### Goal
Your task is to transcribe all of the data below exactly, omitting the images.

### Given information
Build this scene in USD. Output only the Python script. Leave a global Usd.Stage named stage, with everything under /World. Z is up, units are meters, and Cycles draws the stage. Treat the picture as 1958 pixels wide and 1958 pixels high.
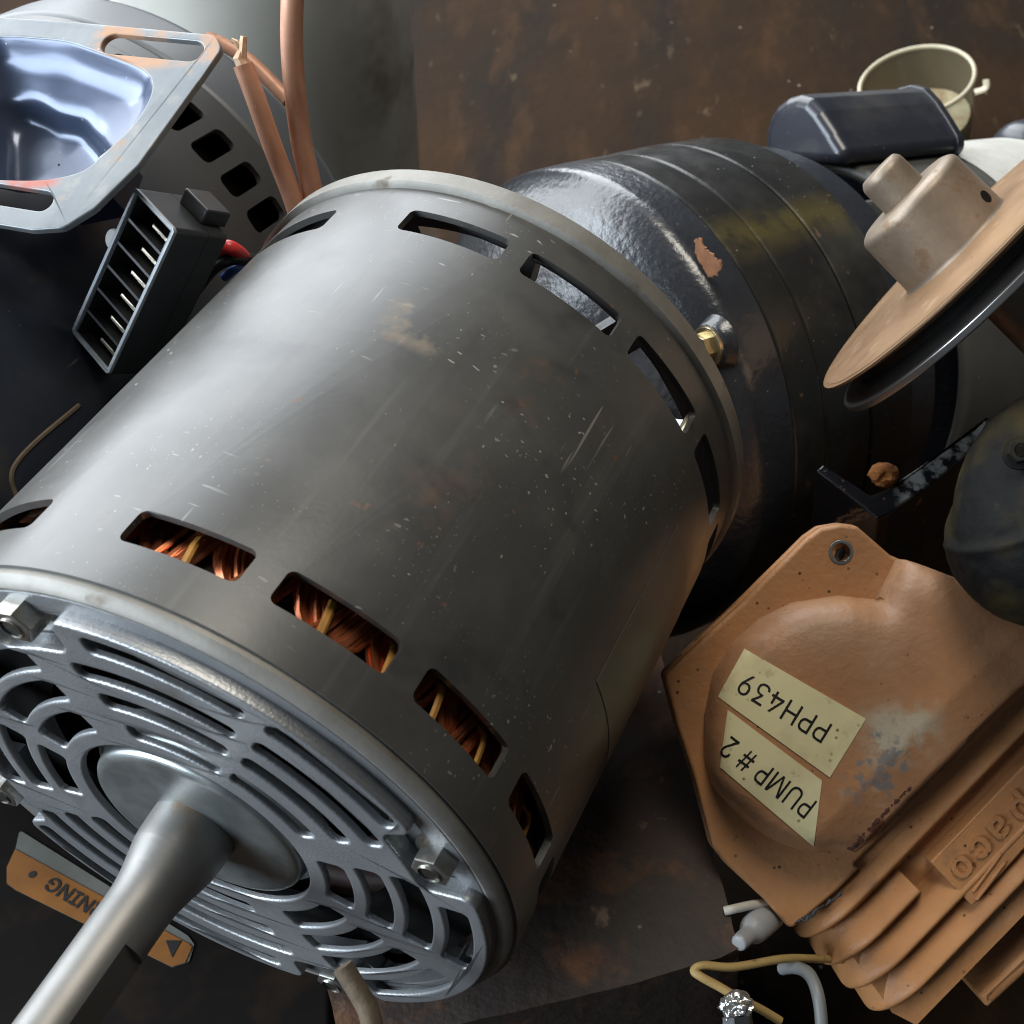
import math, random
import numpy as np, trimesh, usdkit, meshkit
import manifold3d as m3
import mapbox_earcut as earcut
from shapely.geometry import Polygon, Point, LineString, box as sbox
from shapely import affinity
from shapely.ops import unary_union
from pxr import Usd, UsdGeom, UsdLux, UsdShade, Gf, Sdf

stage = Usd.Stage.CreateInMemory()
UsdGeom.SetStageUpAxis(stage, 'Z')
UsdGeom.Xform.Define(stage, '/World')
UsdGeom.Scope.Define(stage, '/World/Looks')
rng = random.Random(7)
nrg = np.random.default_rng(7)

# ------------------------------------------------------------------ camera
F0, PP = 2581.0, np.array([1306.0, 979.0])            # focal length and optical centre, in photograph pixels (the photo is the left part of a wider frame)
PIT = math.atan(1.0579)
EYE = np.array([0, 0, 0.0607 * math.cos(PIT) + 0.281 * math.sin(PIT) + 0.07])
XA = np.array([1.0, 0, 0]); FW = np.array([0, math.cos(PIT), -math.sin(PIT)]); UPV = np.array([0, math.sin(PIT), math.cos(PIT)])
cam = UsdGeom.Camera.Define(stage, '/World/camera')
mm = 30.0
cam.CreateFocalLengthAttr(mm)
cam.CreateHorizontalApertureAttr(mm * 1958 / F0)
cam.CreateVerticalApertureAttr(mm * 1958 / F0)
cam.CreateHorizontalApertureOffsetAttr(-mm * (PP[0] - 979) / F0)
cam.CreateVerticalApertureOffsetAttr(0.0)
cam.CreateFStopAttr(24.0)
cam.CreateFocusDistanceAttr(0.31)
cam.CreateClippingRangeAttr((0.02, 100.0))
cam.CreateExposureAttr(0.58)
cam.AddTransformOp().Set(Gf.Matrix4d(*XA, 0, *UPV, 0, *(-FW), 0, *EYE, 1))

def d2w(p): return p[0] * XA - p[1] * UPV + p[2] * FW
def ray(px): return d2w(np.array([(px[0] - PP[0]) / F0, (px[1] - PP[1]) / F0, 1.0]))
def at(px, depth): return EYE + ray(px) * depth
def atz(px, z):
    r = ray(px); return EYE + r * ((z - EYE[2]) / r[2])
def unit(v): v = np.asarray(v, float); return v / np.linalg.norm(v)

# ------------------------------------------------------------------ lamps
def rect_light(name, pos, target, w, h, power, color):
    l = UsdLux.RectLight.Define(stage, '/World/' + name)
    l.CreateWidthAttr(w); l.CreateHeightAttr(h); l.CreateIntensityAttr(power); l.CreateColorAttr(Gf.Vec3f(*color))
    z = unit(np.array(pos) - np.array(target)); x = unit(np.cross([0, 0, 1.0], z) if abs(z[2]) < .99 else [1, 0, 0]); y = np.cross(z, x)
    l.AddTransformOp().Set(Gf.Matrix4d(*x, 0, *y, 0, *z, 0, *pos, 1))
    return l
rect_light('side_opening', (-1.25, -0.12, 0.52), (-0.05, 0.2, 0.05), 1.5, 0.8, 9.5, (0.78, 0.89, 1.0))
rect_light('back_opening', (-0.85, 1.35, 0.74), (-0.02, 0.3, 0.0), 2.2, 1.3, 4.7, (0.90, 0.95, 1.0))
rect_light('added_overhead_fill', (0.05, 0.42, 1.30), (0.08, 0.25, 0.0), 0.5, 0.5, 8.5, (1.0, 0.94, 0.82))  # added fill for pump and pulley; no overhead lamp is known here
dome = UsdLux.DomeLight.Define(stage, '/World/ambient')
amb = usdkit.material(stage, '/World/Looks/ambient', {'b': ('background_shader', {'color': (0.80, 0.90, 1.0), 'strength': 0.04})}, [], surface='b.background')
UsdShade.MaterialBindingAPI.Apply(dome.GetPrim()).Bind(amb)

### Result
Build this scene in USD. Output only the Python script. Leave a global Usd.Stage named stage, with everything under /World. Z is up, units are meters, and Cycles draws the stage. Treat the picture as 1958 pixels wide and 1958 pixels high.
import math, random
import numpy as np, trimesh, usdkit, meshkit
import manifold3d as m3
import mapbox_earcut as earcut
from shapely.geometry import Polygon, Point, LineString, box as sbox
from shapely import affinity
from shapely.ops import unary_union
from pxr import Usd, UsdGeom, UsdLux, UsdShade, Gf, Sdf

stage = Usd.Stage.CreateInMemory()
UsdGeom.SetStageUpAxis(stage, 'Z')
UsdGeom.Xform.Define(stage, '/World')
UsdGeom.Scope.Define(stage, '/World/Looks')
rng = random.Random(7)
nrg = np.random.default_rng(7)

# ------------------------------------------------------------------ camera
F0, PP = 2581.0, np.array([1306.0, 979.0])            # focal length and optical centre, in photograph pixels (the photo is the left part of a wider frame)
PIT = math.atan(1.0579)
EYE = np.array([0, 0, 0.0607 * math.cos(PIT) + 0.281 * math.sin(PIT) + 0.07])
XA = np.array([1.0, 0, 0]); FW = np.array([0, math.cos(PIT), -math.sin(PIT)]); UPV = np.array([0, math.sin(PIT), math.cos(PIT)])
cam = UsdGeom.Camera.Define(stage, '/World/camera')
mm = 30.0
cam.CreateFocalLengthAttr(mm)
cam.CreateHorizontalApertureAttr(mm * 1958 / F0)
cam.CreateVerticalApertureAttr(mm * 1958 / F0)
cam.CreateHorizontalApertureOffsetAttr(-mm * (PP[0] - 979) / F0)
cam.CreateVerticalApertureOffsetAttr(0.0)
cam.CreateFStopAttr(24.0)
cam.CreateFocusDistanceAttr(0.31)
cam.CreateClippingRangeAttr((0.02, 100.0))
cam.CreateExposureAttr(0.58)
cam.AddTransformOp().Set(Gf.Matrix4d(*XA, 0, *UPV, 0, *(-FW), 0, *EYE, 1))

def d2w(p): return p[0] * XA - p[1] * UPV + p[2] * FW
def ray(px): return d2w(np.array([(px[0] - PP[0]) / F0, (px[1] - PP[1]) / F0, 1.0]))
def at(px, depth): return EYE + ray(px) * depth
def atz(px, z):
    r = ray(px); return EYE + r * ((z - EYE[2]) / r[2])
def unit(v): v = np.asarray(v, float); return v / np.linalg.norm(v)

# ------------------------------------------------------------------ lamps
def rect_light(name, pos, target, w, h, power, color):
    l = UsdLux.RectLight.Define(stage, '/World/' + name)
    l.CreateWidthAttr(w); l.CreateHeightAttr(h); l.CreateIntensityAttr(power); l.CreateColorAttr(Gf.Vec3f(*color))
    z = unit(np.array(pos) - np.array(target)); x = unit(np.cross([0, 0, 1.0], z) if abs(z[2]) < .99 else [1, 0, 0]); y = np.cross(z, x)
    l.AddTransformOp().Set(Gf.Matrix4d(*x, 0, *y, 0, *z, 0, *pos, 1))
    return l
rect_light('side_opening', (-1.25, -0.12, 0.52), (-0.05, 0.2, 0.05), 1.5, 0.8, 9.5, (0.78, 0.89, 1.0))
rect_light('back_opening', (-0.85, 1.35, 0.74), (-0.02, 0.3, 0.0), 2.2, 1.3, 4.7, (0.90, 0.95, 1.0))
rect_light('added_overhead_fill', (0.05, 0.42, 1.30), (0.08, 0.25, 0.0), 0.5, 0.5, 8.5, (1.0, 0.94, 0.82))  # added fill for pump and pulley; no overhead lamp is known here
dome = UsdLux.DomeLight.Define(stage, '/World/ambient')
amb = usdkit.material(stage, '/World/Looks/ambient', {'b': ('background_shader', {'color': (0.80, 0.90, 1.0), 'strength': 0.04})}, [], surface='b.background')
UsdShade.MaterialBindingAPI.Apply(dome.GetPrim()).Bind(amb)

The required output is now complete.